Teaching the "Right Kind" of Competition
We can teach children the "right kind" of competition. But modern educators seldom do so.
Competition can be subverted and distorted. Or, it can be downplayed and drained of the educational value that our students can derive.
So, what is this "competition done right?"
The Purpose of Competition
The purpose of competition is self-improvement, skill improvement, self-mastery.
The subversion of this learning process is "winning."
The subversion process might include any the following:
- Winning at all cost
- Winning through any means
- Winning without caring about others
- Building "super stars" instead of everyone's "personal best"
- Focusing upon outcomes instead of processes
- Focusing so much on winning that self-improvement is neglected
Of course, sports come to mind when we study this catalog of "ms-aligned" competition. But, competition for grades, competition on projects, and competition for girlfriends/ boyfriends also fit the definition of "competition gone wrong."
On a less personal level, there is the competition between corporations where one tries to win by putting the other out of business.

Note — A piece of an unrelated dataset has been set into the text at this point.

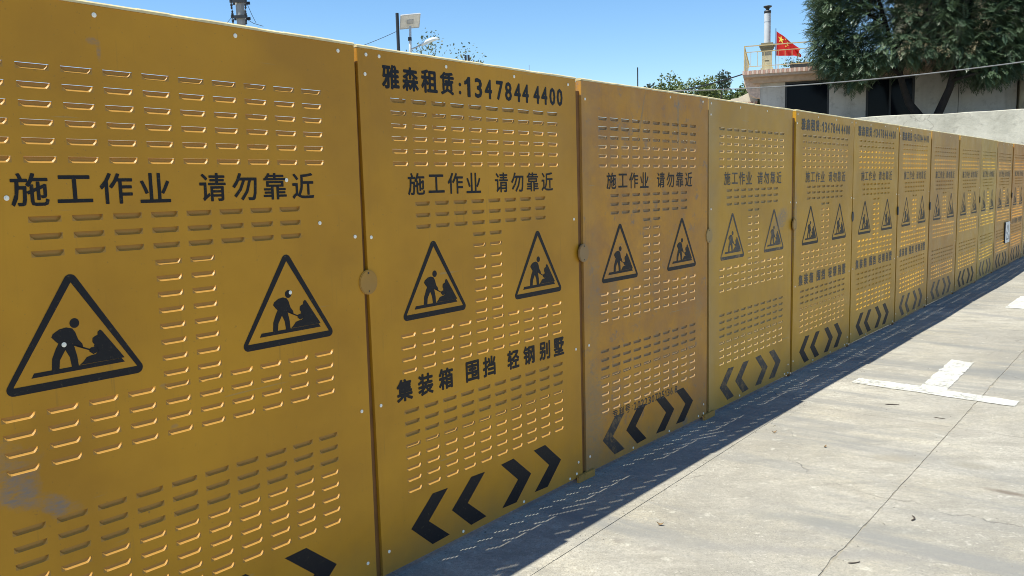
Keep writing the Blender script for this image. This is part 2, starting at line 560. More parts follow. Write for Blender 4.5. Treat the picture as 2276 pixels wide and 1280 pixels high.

Or, in the software business, there is the competition of Open Source software in trying to put Microsoft™ out of business by giving their product away for free.
Another example is the competition of countries, with spying, market domination, foreign aid, colonization; and in the worst case scenario…war.
Religions also practice subverted competition with missionary zeal, proselytizing, domination of governments, swinging the election process "their way," jihad, and smug, "one-up" arrogance.
All these examples are called "Zero Sum Games." That is winners and losers.
Positive competition makes "winners" out of everyone.
Who Should We Compete Against? — The Problem is in the Question
We should ask "How we can improve everyone" instead of asking "Who we should compete against."
The answers show competition as a noble quality, or as a degrading enterprise.
For example, two siblings can vie for their parents' attention, praise and reward
Their efforts can be positive…
- Support the efforts of one another
- Teach skills and tactics to one another
- Share resources
- Encourage and praise one another
- Learn from their shortcomings
- Celebrate each other's successes
Or negative…
- Out do the other
- Sabotage
- Undercut, spread lies, distort accomplishments
- Create positive spin about themselves and negative spin about their sibling
- Moving into the other sibling field of endeavor (game) instead of sticking to their own
- Utilizing each opportunity to "beat" the other with higher scores, more winnings, better friends, more money; or any number of other subversions
A Level Playing Field: "No Such Animal"
Nature invents people with unique skills, talents and abilities. And if nature invents people this way, perhaps their is wisdom in coming into harmony with nature's process.
What would this harmony be? Developing, improving, elaborating, expressing those unique gifts?
And education should focus upon helping each student to grow and blossom in their own way, rather than funneling skills and talents into rigid, "pretend" challenges.
Idealism Under the Radar Screen
Of course you cannot keep your job with such educational idealism, even if the learning principles behind the approach are sound.
You career survival depends upon "playing the part" of "test-prep-extrordinaire" for all to see.
But, behind the scenes, you can foster the ideals of cooperation and mutual support; and you can let these ideals leak out at times when everyone is distracted by high-stakes testing and bureaucratic "hullabaloo
Become a Remembered, High-Impact Teacher
Surveys of the teacher that adults remember and appreciate most often turn up memories of that certain special teacher that demanded that every student lived up to their personal best.
What this trip down memory lane fails to place in perspective is that the right kind of competition, the competition of bettering your skills and abilities and reaching your personal best is the innate, correct competition.
Rather than besting someone else, the student does better than their previous best. And a few iterations of this competition with past personal best increases self-concept and self-esteem. This "correct competition" also anchors the memory of the teacher who "broke the mold" and helped students "break free" of the herd.
Help each of your students focus upon "besting their personal best" and become that most influential someone in many of your students lives.